Uma amiga minha, a que chamei ficcionalmente Margarida, me escreveu e anexou uma foto em que aparecia num vestido sem mangas, de simples corte, com a estampa de amores-perfeitos de variadas cores. Perguntava-me o que eu achava de seu modelito. Sua imagem ali, fria de tela, tocável, porém nada sensitível (essa palavra existe, ou isso é efeito de madrugada solitária e reflexiva???) , me fez lembrar o passado e acenar para ele que se impunha triunfante. (O passado muitas vezes triunfa sobre nossas cabeças). Eis que me pus a recordar e assim, bem assim, respondi à minha boa amiga:
Pois eu me peguei no sábado, vendo sementes num supermercado e lá havia um pacote, um somente, de amor-perfeito-sortido. Fiquei ali, parada, lembrando de nós duas comprando sementes no mercado público. Pensei também nessa metáfora - que feliz seriam todas as pessoas se além de um amor perfeito, ele fosse sortido assim: um dia, a radiância, (hoje dei para inventar palavras?) no outro a exuberância, no seguinte a firmeza que queremos do outro, numa manhã, o azedume engraçado, na tarde azul, um tom de outono no olhar, na outra noite, um beijo poderia ser o bálsamo para um dia de cansaços e solidões, num domingo um despertar mau humorado poderia ser resolvido com um café na cama e a flor do jardim faria as vezes do belo ramalhete sonhado, talvez, por anos a fio. E que, assim livremente, floralmente, todos os seres se completassem, que o amor não fosse um problema e sim, um acalento. Que os viventes se amassem mais e percebessem a importância de sentir. Em silêncio, talvez, com gritos de ânimo , se fosse o caso, mas que todos e todas descobrissem que podemos nos vestir de amores-perfeitos sortidos como teu belo vestido e desse jeito até um tanto piegas poderiam ser também os nossos corações. É à mulher e sua sensibilidade que cabe o dever de desarmar o mundo. Estás linda vestida de primavera em pleno outono, Margarida!
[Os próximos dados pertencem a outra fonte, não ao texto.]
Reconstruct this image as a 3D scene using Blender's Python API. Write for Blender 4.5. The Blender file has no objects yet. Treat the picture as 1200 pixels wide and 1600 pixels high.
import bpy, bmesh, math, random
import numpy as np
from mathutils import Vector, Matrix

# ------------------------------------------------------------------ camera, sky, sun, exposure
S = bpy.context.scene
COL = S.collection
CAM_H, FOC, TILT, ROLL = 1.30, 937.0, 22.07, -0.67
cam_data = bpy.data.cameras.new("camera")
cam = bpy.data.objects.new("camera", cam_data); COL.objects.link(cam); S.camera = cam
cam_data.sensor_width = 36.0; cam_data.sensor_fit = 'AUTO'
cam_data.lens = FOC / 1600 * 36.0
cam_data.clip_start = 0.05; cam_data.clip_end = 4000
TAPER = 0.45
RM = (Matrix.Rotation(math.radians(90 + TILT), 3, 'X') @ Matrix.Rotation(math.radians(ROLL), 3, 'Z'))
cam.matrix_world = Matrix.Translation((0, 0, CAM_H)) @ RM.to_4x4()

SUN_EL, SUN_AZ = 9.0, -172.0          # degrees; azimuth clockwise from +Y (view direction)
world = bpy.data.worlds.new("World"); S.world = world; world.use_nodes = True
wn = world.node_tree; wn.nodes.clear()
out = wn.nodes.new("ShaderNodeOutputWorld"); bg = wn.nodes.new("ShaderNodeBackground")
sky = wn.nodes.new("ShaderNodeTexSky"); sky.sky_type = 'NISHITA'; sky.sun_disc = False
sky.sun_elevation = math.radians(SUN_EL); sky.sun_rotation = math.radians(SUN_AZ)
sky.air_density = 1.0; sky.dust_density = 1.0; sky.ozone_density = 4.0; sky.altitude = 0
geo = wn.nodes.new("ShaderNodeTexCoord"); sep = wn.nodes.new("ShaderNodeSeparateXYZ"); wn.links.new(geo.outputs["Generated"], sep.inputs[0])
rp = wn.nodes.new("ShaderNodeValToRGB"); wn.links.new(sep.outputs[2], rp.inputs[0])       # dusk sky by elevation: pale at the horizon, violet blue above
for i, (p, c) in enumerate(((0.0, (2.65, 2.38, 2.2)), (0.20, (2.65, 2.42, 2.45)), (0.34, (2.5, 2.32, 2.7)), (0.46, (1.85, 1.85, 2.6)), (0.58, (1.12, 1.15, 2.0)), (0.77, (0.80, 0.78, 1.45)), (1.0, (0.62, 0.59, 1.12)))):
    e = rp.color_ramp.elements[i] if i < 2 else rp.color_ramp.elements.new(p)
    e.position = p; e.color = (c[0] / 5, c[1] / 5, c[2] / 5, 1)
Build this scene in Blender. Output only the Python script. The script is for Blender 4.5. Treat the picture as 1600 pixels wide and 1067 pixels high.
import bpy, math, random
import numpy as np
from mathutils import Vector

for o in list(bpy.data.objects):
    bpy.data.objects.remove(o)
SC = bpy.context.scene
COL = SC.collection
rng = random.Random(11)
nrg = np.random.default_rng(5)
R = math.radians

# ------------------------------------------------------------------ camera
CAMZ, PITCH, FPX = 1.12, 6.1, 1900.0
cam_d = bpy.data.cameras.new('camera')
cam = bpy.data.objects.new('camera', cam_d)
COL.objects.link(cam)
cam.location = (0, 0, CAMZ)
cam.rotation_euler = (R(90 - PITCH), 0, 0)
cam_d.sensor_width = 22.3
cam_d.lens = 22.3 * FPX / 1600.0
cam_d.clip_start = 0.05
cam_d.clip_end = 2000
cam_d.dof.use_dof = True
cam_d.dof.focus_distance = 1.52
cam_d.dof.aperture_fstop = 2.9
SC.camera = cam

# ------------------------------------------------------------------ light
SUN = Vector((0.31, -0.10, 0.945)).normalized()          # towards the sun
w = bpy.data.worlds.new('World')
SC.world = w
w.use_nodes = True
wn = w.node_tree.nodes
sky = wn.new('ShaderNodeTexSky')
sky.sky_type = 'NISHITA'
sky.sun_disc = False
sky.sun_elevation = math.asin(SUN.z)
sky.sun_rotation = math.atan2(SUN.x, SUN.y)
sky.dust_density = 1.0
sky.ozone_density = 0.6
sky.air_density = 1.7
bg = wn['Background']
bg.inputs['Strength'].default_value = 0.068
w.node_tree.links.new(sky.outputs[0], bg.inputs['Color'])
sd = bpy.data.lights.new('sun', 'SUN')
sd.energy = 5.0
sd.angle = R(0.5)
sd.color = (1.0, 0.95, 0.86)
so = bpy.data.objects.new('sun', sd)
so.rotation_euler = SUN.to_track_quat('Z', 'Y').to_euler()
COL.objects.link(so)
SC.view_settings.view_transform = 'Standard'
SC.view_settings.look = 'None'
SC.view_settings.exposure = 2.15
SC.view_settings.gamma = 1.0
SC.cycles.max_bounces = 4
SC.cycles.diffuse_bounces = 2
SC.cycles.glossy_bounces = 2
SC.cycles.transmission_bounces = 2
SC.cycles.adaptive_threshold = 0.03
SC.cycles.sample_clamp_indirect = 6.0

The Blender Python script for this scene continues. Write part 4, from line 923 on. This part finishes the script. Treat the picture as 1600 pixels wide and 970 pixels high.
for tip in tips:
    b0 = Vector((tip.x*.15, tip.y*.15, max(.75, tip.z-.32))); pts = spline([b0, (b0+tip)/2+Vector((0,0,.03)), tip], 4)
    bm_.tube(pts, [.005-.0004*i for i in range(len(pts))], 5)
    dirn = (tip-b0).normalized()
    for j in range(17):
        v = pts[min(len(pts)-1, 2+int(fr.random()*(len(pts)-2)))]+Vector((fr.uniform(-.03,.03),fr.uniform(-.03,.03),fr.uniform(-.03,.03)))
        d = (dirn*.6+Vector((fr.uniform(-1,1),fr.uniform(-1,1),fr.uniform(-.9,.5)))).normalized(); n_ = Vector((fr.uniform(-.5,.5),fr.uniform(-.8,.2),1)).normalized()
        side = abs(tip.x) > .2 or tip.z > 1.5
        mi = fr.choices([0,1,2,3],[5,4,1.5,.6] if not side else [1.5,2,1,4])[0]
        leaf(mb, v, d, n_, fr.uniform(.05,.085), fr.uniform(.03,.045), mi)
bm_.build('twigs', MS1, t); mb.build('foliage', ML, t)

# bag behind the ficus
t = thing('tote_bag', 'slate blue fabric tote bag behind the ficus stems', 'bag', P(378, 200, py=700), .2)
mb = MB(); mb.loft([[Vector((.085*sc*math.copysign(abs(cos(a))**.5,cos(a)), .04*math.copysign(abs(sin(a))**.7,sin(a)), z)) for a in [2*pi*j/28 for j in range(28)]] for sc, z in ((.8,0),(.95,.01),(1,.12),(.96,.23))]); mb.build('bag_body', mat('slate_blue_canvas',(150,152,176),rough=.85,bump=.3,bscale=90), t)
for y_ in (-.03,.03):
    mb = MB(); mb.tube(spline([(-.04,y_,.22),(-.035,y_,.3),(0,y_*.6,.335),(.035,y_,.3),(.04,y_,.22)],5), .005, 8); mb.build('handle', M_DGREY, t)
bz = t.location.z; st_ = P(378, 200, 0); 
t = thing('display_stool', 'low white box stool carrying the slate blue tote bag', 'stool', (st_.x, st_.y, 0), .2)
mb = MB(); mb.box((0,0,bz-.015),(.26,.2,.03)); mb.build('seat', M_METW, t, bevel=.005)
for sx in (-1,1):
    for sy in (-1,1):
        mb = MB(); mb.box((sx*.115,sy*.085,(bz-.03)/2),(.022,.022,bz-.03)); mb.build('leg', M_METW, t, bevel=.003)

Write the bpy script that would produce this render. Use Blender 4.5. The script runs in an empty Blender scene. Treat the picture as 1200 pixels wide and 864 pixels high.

Estou esperando a resposta. Sei que virá mas também que pode demorar, pois a vida corrida não nos permite tanto para responder a tudo. Quando minha amiga vier novamente através da tela e deixar as palavras que sentiu no viés das minhas, vou me sentir mais completa porque as palavras, assim como as cartas - já dizia Fernando Pessoa - precisam de respostas. Enquanto isso não acontece, abro a cortina da janela do meu quarto. Tudo é silêncio nessa noite calma em que o sono fugiu. Todavia penso que amanhã haverá de ter sol e eu posso voltar ao supermercado e comprar as sementes que haverão de florescer na primavera para eu poder mostrar aos meus amores a perfeição que a natureza nos dá, mesmo que, muitas vezes, não paremos para admirar.